A brief word about audio – the X70 uses the same hot-shoe format, which Sony call Mi Shoe, as the A7S, and thus accessories are cross-compatible inasmuch as they'll physically fit. The default top handle for the X70 (which wouldn't usefully fit a stills camera) includes an XLR audio provision very similar to that we saw with accessory included with the review 7S. This means the audio provision is good, and simply by removing it the X70 can go undercover in the garb of a tourist's handycam. Other accessories, such as a radio mic receiver, can also receive power and supply signal via the hot shoe without external cabling. We can cover the recording options equally quickly – full XAVC is supported on sufficiently fast SD cards, of which two are supported, with various recording options to lay down footage of interest on one card while isolating the camera's entire output to another, producing duplicate cards, or other modes. More bitrate is good, less subsampling is good, and more bit depth is good. Enough said.

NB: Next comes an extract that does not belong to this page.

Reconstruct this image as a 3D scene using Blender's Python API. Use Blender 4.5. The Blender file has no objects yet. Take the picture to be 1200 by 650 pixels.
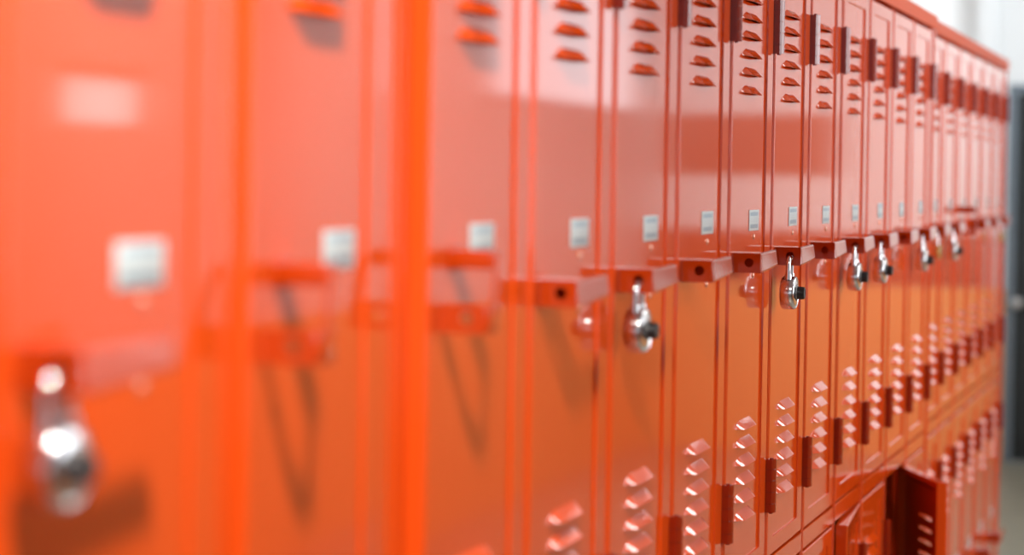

The X70, then, appears at first glance to be a good small ENG, documentary or wedding videographer's camera, which puts it in a very crowded market. It is distinguished within that market not only by the large sensor but by the sensible feature decisions which make good use of the excess resolution. The lens is – as ever in this field – a restricting factor although the wide end is nice. SDI out is a welcome practicality, and in extremis provokes thoughts of shooting movies and recording the results to ProRes. Could one really shoot a competent theatrically-released feature film on this thing? Of course one could; the lens would drive the focus puller absolutely blind, but the pictures are sharp enough (and possibly can look better highlight-wise than the demonstrations we’ve seen so far). The final analysis is, therefore, whether the PMW-X70 is a useful addition to existing product lines from both Sony and their competitors. On current information – which as we've said is incomplete – it's hard to argue that it's anything other than very useful indeed.